Collection: Filter coffee

Perfect for pour-over, batch-brew and plunger coffee.

Discover filter coffees.

Have you fallen in love with the ritual of preparing your filter coffee? Then, you'll enjoy experiencing our single-origin filter coffees. We roast our filter coffees to a lighter roasting profile. That means we roast the coffee shorter and finish the roast with a lower end-roast temperature. The result: a cleaner cup profile, wonderful distinctive flavours, and heightened acidity.

What are the best brewing methods for using filter coffees? Lighter roasted coffee beans are less porous than darker roasted coffee. As a result, when you brew a filter coffee, the coffee's solubles, the tasty bits, extract more slowly. That's why lighter roasted coffees are best suited to slower extraction methods such as pour-over, batch brew and plunger-style coffees.

Natural processed coffee for FILTER COFFEE

What processing method is best for filter coffees?

Well, that depends on the flavours you'll.

Natural-processed coffees can display a diverse range of fruit notes. That's because after the coffee cherries have been harvested, they are left intact and spread out to dry in the sun. That allows the beans inside the coffee cherries to draw in all those yummy fruit flavours and sweetness from the surrounding fruit flesh.

Washed coffees are known for their pronounced acidity and often floral notes. In the washed processing method, the outer skin and most of the fruit flesh is separated from the coffee bean in a procedure called de-pulping. The coffee is then moved into fermentation tanks with clean water, where the remainder of the fruit flesh is removed by fermentation.

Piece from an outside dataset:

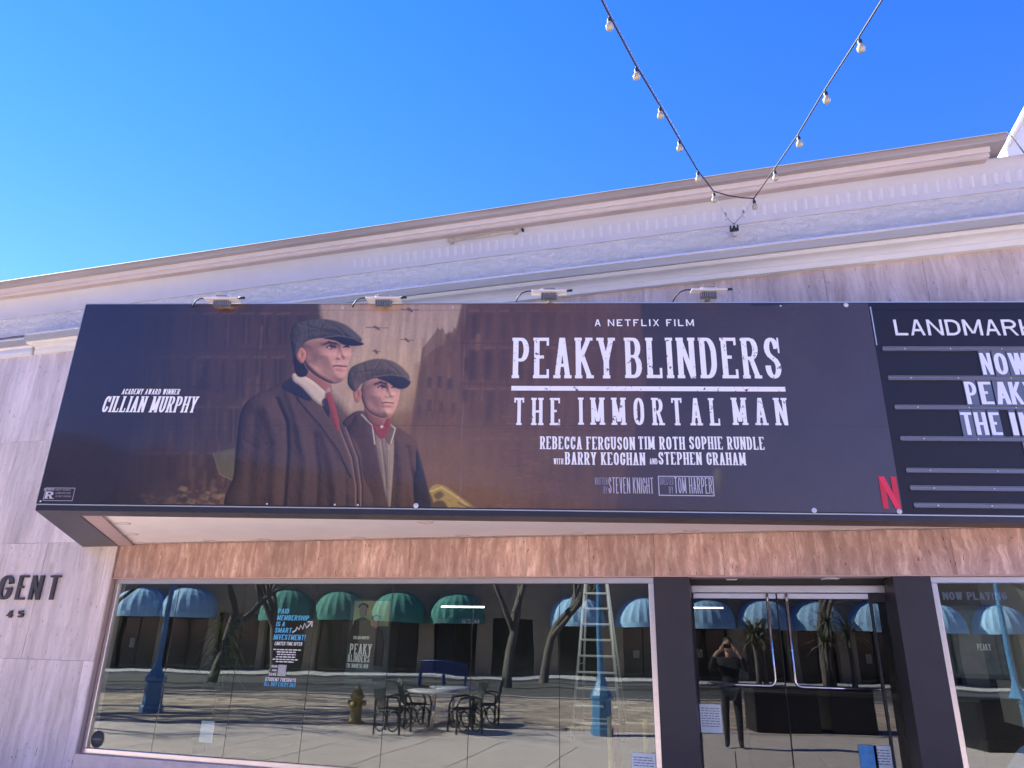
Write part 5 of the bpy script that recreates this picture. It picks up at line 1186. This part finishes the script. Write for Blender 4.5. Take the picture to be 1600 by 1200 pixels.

So, if you are after a fruit bomb, look for natural-processed filter coffees. Washed coffees are for you if you are after a clean cup with pronounced acidity.

batch brewing recipe for Moccamaster

Brewing methods for filter coffee


Think V60, Chemex, Kalita, Moccamaster ...

Drip coffees are prepared by simply pouring hot water over a bed of ground coffee. This pouring action is either done manually (pour over) or with the aid of an automatic coffee maker (batch brew).

Both, pour over and batch brew, allow gravity to draw the water through the coffee bed and filter the extracted coffee into a vessel. The hot water and the coffee grounds are in contact for a shorter period. The water extracts the coffee’s solubles and oils in a constant flow without clogging the paper filter (provided you have the correct grind size).

Based on the brewing device and paper filter thickness, filter drip coffees catch nearly all of the extracted oils and ultrafine particles. The result is a cleaner cup with a lighter mouthfeel which lets the coffee flavours and acidity shine.

Because of the drip coffees’ ability to highlight the subtle nuances of the coffee, this brewing method is well suitable for using a lighter roast profile.


Think plunger coffee, AeroPress, Clever Dripper …

These coffee brewing devices use a full immersion technique. That means the coffee grounds are fully immersed in water extracting the coffee’s solubles and oils over a longer time. The eternally popular plunger-style coffee uses a metal filter to separate the extracted coffee from the coffee grounds and allows its natural oils and fine particles (sediment) to pass through into your cup. This gives plunger coffees a richer and bigger mouthfeel but makes it harder to experience more subtle sensory notes.

Whatever your preferred filter brewing method, it won’t change the flavour of your coffee, but will affect how different flavours are accentuated and shine through.


What grind size should you choose for filter brewing?

Filter coffees that we roast to a lighter roast profile are well-suited to be enjoyed across various brewing methods. The brewing method determines the grind size and will make a big difference in your coffee's taste. How so?

Well, have you ever wondered how the tasty bits of coffee beans end up in your brew? The key is extraction. Coffee extraction can be described as the process during which water infuses the roasted ground coffee and passes all the tasty (and sometimes not so tasty) bits into your cup. Now, not all of the coffee bean is soluble when it comes into contact with water. Only an estimated 30% are soluble, and of that 30%, only 2/3 are considered good solubles, so the tasty bits you want to extract.

Solubles are extracted at different times during the extraction process. Fortunately, the 'bad' solubles, the not-so-tasty ones, take longer to dissolve and therefore are released last. If the grind size is too fine, your paper filter will clog up. That means your coffee grounds are in contact with the hot water for longer, and you'll probably end up with a bitter brew. To avoid this, grind a bit coarser. Or try to brew smaller batches. You can also experiment with the water temperature. Try hotter water to extract solubles faster and avoid clogging the filter.

What happens if you have a grind size that is too coarse? That means you'll likely have too little contact time between the water and your ground coffee to extract enough of those tasty solubles, and you'll end up with a watery, sour-tasting brew.

We typically grind plunger coffee very coarse and V60 and batch brew to medium size.